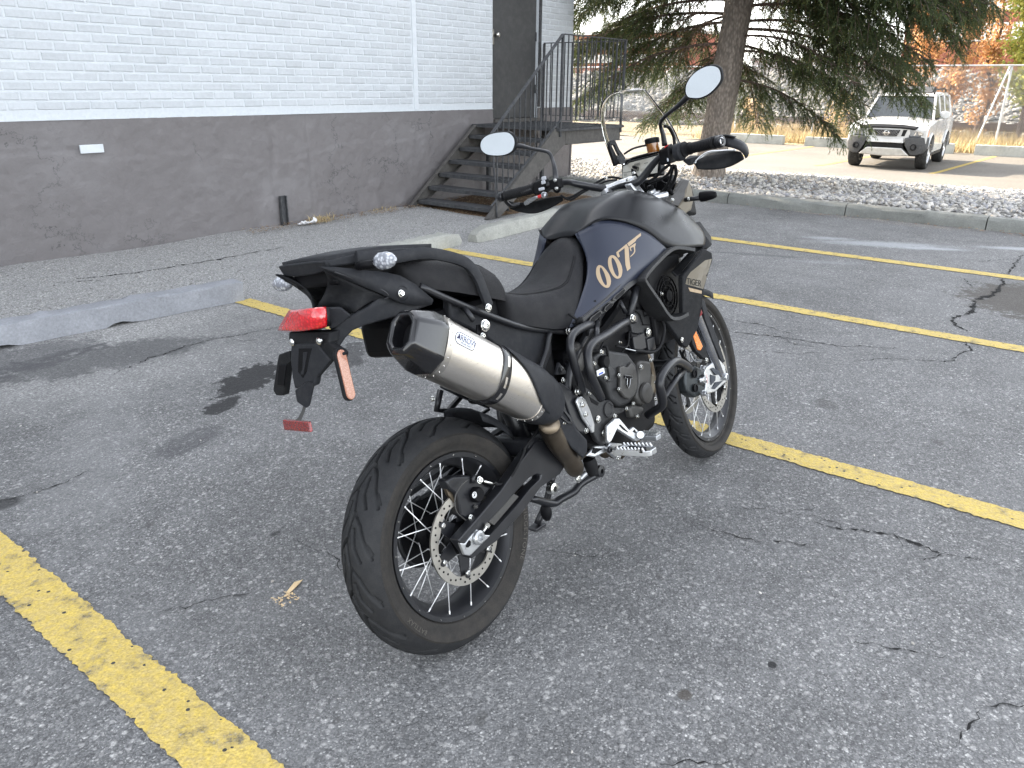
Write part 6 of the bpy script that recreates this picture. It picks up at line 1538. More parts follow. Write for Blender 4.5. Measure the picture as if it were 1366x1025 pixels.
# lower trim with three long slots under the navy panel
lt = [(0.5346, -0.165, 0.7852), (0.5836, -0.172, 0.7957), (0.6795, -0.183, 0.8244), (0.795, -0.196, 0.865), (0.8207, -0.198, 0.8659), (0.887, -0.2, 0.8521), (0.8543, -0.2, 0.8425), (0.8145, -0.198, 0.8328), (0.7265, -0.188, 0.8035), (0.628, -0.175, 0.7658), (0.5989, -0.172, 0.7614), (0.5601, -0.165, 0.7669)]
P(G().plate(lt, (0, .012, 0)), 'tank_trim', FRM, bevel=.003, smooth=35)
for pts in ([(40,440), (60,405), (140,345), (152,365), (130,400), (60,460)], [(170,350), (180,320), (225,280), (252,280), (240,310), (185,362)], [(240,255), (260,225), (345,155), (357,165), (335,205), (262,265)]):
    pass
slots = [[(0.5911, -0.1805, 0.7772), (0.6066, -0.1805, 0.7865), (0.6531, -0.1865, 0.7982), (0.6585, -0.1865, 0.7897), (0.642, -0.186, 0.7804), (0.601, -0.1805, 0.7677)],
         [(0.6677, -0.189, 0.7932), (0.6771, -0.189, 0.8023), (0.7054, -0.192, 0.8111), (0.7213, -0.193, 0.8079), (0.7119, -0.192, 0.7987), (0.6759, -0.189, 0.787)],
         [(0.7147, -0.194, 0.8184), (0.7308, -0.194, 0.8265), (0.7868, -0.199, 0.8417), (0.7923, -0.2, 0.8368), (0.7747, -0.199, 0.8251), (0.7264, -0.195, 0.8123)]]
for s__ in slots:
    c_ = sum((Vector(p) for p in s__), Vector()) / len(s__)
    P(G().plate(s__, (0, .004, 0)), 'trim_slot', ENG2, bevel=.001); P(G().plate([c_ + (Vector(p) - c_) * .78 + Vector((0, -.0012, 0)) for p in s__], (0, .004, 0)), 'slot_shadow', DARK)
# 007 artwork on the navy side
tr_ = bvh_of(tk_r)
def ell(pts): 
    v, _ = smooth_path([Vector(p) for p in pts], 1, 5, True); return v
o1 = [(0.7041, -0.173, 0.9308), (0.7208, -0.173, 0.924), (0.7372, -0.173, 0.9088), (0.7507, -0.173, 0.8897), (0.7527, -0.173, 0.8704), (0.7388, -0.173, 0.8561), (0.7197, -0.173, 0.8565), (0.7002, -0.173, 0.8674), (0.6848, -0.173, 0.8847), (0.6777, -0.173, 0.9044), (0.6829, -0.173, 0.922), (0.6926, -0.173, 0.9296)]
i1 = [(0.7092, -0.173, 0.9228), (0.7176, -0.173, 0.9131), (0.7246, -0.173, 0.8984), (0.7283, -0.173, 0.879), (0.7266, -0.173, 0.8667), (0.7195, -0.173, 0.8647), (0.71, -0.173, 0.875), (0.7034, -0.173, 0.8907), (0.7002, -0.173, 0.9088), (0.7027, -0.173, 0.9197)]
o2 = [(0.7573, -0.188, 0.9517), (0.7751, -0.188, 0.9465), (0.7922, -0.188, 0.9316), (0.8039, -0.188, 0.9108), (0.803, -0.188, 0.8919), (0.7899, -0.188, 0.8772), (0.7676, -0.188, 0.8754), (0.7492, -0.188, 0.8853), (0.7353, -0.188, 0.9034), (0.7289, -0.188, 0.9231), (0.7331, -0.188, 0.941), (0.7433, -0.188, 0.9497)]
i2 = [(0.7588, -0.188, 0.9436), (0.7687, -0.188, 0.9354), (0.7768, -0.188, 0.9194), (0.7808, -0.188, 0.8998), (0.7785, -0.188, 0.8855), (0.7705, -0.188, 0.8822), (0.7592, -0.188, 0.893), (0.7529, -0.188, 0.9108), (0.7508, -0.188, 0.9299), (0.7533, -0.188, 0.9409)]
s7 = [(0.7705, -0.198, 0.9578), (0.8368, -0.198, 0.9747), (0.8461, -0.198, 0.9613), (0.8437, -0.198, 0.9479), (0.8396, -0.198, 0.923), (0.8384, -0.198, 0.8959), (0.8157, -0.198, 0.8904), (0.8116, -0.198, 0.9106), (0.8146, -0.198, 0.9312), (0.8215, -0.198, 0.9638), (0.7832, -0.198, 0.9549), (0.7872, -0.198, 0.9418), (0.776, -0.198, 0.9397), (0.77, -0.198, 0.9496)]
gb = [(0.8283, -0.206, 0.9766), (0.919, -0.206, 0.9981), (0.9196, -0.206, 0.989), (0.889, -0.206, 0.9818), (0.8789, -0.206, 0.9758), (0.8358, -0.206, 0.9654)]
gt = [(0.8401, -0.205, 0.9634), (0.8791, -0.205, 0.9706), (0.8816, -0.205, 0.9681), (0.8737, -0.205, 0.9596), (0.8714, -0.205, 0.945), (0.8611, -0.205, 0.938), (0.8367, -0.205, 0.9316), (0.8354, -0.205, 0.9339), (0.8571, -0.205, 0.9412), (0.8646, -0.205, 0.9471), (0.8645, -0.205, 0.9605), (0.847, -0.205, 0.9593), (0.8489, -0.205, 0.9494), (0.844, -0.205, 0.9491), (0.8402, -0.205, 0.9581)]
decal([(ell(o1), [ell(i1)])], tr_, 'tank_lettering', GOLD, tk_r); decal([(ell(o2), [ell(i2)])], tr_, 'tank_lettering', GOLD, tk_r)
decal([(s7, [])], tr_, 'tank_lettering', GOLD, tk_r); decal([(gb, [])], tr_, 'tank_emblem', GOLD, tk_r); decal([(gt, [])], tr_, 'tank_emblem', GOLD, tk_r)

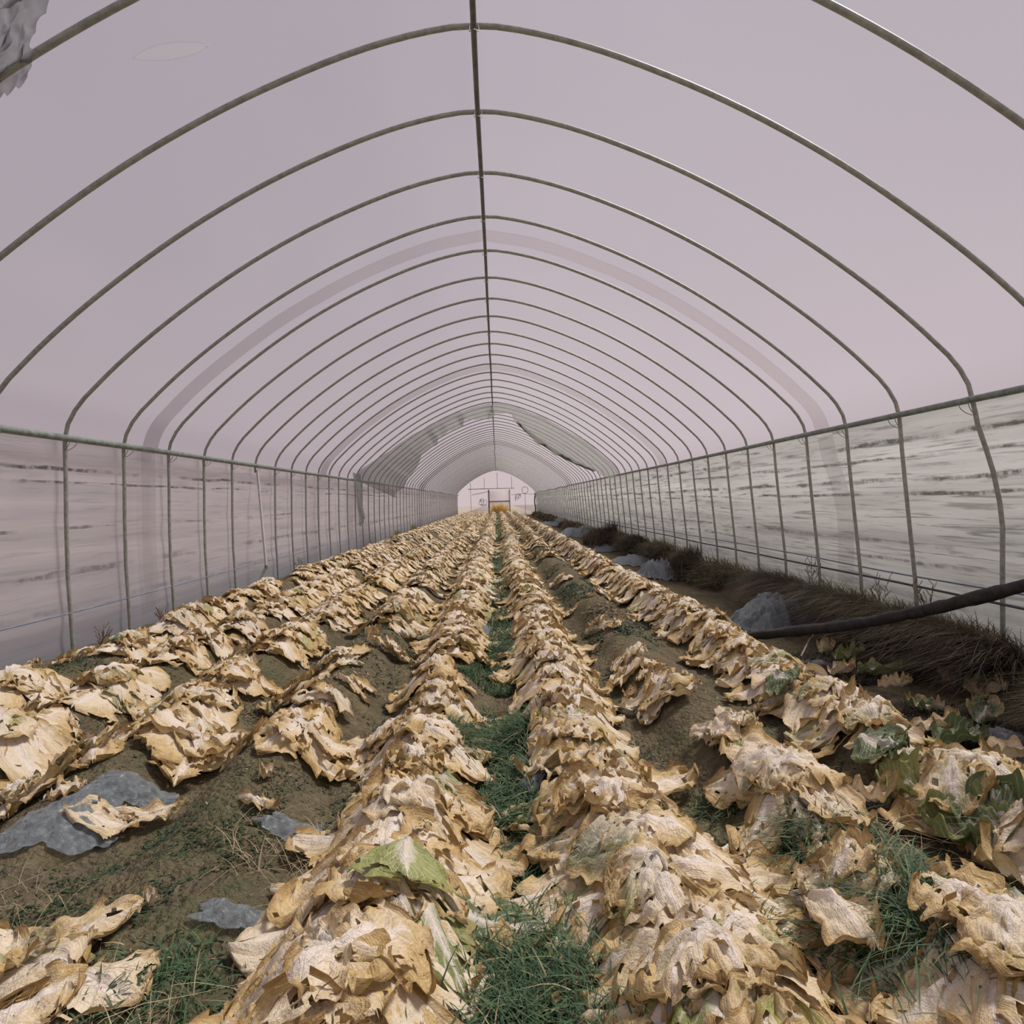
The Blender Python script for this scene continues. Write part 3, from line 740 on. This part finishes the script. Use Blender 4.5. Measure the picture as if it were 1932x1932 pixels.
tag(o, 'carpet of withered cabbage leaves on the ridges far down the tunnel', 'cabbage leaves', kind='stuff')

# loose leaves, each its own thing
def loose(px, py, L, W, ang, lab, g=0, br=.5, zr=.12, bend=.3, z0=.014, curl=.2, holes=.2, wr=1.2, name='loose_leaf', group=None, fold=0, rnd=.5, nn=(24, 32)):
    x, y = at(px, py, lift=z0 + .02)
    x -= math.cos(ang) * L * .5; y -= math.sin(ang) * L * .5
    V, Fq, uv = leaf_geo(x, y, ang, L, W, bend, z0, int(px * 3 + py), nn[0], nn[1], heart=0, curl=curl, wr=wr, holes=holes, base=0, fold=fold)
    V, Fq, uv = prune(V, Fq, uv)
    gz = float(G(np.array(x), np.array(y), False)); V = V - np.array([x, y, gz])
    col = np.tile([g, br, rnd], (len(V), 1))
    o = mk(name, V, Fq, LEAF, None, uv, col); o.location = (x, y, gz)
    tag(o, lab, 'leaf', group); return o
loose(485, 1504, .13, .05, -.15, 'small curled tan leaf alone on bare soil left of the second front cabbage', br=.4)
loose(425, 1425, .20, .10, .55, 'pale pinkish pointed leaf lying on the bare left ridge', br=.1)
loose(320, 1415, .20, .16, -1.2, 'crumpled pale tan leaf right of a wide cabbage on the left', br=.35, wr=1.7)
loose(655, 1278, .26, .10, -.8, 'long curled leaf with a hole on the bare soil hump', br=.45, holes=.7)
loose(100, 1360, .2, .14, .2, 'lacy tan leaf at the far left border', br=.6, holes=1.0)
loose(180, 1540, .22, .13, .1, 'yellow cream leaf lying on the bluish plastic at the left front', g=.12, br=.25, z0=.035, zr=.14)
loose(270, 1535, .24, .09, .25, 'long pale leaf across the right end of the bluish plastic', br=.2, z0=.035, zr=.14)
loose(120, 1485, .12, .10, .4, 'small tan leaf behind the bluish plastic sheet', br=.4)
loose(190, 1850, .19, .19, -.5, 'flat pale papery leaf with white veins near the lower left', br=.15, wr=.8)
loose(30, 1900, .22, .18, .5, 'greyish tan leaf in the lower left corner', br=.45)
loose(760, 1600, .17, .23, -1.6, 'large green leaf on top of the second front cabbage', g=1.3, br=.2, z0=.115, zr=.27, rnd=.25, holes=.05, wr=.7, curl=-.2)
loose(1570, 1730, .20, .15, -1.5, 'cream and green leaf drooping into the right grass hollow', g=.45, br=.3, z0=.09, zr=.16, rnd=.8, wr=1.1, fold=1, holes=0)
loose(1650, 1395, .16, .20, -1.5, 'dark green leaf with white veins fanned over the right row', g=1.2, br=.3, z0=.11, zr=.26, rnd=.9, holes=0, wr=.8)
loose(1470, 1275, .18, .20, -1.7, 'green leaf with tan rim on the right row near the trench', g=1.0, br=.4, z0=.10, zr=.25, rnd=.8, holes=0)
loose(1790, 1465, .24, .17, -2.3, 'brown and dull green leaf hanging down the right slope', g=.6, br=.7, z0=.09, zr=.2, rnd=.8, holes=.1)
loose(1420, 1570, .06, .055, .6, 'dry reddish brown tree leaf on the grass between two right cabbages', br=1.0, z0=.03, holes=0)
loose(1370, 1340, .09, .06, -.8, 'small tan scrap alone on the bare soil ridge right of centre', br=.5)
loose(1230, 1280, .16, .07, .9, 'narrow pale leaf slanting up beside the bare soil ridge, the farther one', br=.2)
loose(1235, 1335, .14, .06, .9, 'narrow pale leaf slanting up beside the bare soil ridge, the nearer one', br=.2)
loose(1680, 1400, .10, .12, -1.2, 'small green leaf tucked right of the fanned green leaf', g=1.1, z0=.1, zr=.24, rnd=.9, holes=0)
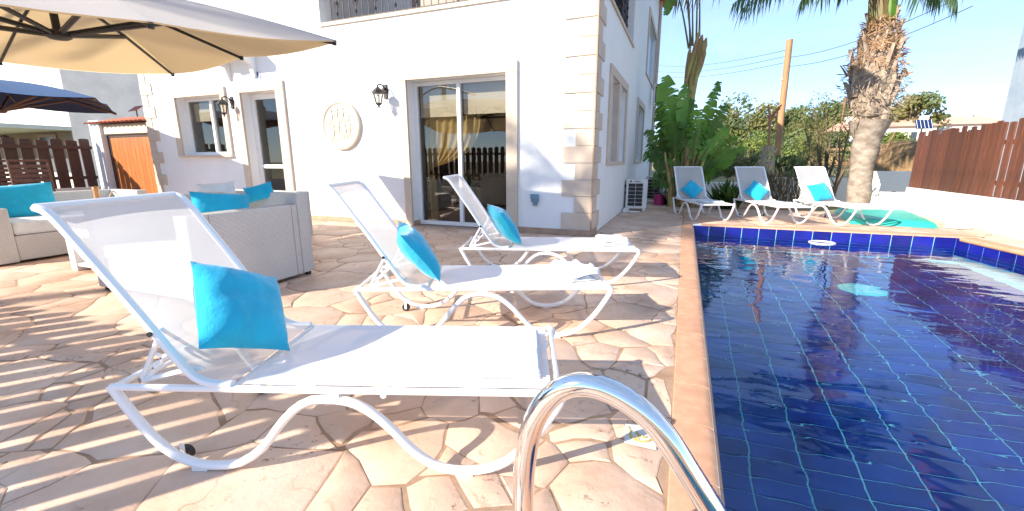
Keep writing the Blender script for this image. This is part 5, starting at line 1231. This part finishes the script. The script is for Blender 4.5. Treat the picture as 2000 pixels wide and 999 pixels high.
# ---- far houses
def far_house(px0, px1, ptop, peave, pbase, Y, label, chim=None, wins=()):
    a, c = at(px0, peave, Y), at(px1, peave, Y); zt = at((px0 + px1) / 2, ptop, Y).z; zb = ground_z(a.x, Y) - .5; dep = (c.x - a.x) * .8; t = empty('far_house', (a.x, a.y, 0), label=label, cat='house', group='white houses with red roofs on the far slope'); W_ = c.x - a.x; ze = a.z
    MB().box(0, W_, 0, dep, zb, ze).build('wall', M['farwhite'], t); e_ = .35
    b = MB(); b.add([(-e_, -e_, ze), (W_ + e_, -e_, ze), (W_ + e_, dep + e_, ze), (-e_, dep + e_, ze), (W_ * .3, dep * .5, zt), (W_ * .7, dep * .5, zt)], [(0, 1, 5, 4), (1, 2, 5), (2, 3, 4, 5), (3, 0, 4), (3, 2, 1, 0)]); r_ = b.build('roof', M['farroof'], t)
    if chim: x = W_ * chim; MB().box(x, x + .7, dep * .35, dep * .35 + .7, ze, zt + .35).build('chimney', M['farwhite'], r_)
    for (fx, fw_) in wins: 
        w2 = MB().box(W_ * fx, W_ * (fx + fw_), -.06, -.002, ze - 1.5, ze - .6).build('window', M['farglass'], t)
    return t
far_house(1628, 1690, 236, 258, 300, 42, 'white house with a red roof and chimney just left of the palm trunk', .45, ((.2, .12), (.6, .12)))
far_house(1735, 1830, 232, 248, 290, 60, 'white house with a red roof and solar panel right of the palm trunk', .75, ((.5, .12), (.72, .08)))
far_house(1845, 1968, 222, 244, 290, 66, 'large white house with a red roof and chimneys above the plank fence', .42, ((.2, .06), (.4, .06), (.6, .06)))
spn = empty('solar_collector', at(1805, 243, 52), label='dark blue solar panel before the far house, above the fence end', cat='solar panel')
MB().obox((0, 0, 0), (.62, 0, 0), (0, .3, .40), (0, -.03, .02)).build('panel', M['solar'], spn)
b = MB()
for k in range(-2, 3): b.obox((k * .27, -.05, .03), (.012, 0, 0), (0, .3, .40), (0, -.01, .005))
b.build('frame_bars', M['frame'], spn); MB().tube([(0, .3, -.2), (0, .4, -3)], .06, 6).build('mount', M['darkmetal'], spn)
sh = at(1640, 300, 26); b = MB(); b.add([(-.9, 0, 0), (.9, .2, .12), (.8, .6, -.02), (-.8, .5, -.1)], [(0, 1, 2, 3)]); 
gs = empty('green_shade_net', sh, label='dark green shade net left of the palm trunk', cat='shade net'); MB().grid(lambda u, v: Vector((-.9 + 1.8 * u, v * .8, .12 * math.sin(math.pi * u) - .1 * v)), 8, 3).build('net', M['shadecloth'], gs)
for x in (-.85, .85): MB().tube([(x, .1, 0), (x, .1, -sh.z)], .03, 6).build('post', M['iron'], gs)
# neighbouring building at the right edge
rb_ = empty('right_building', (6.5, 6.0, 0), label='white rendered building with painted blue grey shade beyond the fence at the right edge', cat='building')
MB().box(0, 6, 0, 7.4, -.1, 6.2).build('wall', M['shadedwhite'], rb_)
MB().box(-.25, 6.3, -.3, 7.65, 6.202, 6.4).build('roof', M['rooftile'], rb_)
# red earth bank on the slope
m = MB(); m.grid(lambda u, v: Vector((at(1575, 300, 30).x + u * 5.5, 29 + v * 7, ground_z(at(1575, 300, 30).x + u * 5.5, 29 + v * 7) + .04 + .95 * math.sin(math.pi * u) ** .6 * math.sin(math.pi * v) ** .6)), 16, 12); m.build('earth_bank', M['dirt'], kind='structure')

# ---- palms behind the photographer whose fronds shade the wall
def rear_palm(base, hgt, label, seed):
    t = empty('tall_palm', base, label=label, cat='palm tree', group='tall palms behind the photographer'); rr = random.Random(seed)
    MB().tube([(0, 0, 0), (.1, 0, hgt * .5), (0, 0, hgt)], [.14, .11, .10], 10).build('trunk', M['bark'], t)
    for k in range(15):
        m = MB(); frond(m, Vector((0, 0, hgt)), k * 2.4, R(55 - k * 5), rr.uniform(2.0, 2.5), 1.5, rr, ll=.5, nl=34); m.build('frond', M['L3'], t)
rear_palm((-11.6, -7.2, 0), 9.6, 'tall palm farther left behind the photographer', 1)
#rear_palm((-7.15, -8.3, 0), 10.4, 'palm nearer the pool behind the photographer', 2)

= = = = =

#### Directions
Extract the run of lines that opens with the line containing "The Blender Python" and closes with the line containing "tag(o, 'carpet of"; reproduce it exactly and add nothing.

#### Exercise result
The Blender Python script for this scene continues. Write part 3, from line 740 on. This part finishes the script. Use Blender 4.5. Measure the picture as if it were 1932x1932 pixels.
tag(o, 'carpet of withered cabbage leaves on the ridges far down the tunnel', 'cabbage leaves', kind='stuff')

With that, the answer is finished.